Having a hate/meh/love scale puts a point at 0, a point at 0.5, and a point at 1. Even though there’s a whole extra point, it’s still true that at most the true feeling is 0.25 away from where its mapped to, and I argue the average distance will be larger because many titles cluster around 0.25, 0.5, and 0.75.

The only loss with up/down binary choice is that for really great titles, the kind that make you feel passionate, all you can do is click a lousy thumbs up on the screen as opposed to a love heart or a big fat gold star that you might be able to do in yours. The solution, I think, is that if you love something that much the real way to express love is to post about it here or email friends/family that they need to load up netflix and watch it.

Yep, with TiVo, you can do up to 3 up/down

Maybe we can measure certain chemical releases and quantify this…

Now if only I can stick dopamine and endorphin measuring devices in my brain.

I can’t say I ever pay attention to Netflix ratings, except to the extent that they feed into what it foregrounds for me.

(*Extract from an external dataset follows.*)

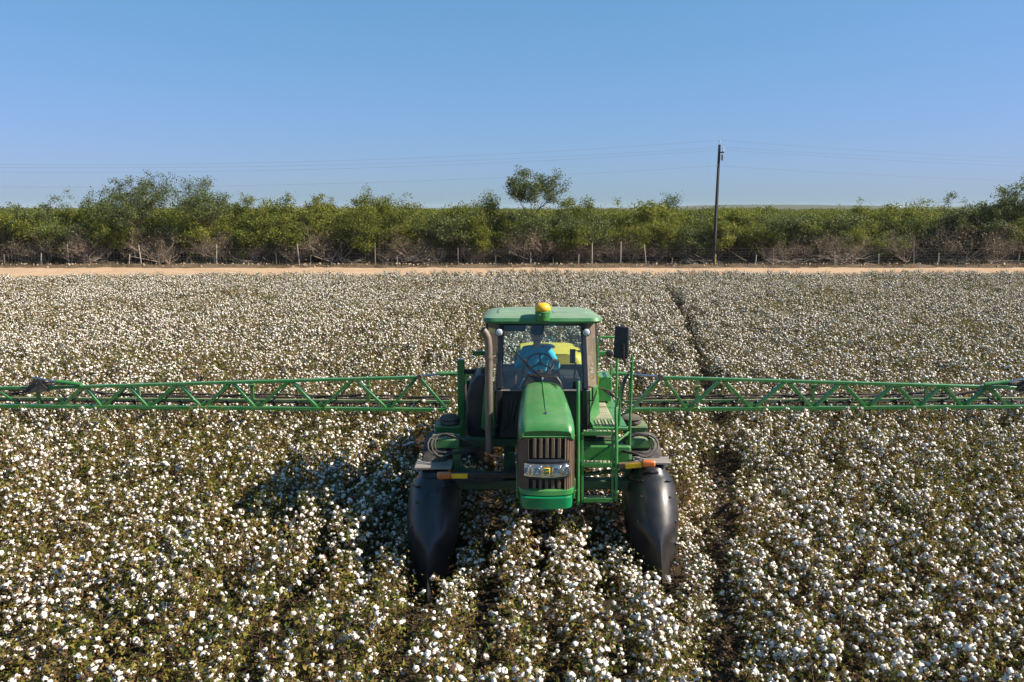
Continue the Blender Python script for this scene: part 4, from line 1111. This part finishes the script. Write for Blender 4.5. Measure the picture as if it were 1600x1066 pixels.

But I don’t usually use those “Because you watched…” lists anyway. If I’m not pulling something from my permanently bulging My List, I just browse the Recently Added list, or for a specific title, or sometimes a specific genre using that handy browser extension.

I don’t use their ratings to find movies anymore, that’s true enough. Back in the day when they had nearly all movies, when they were a disc service? That was when I used their ratings to find movies. Because back then 4.8 stars meant that Netflix thought I would love a movie. That was extremely rare, and so I usually took the bait, and I don’t think I was ever disappointed, so their algorithm worked well back then. I’m not sure what they did during the last few years, but their ratings stopped corresponding to how much I liked a movie.

That’s a perfect scale to me. Basically covers the whole range. Thumbs up/down is just too restrictive.

It was actually hate/dislike/like/really like/love.

I always bunched “meh” in with dislike, as it should be. Anything I thought was “meh” never got 3 stars from me. Only things I liked got 3 stars.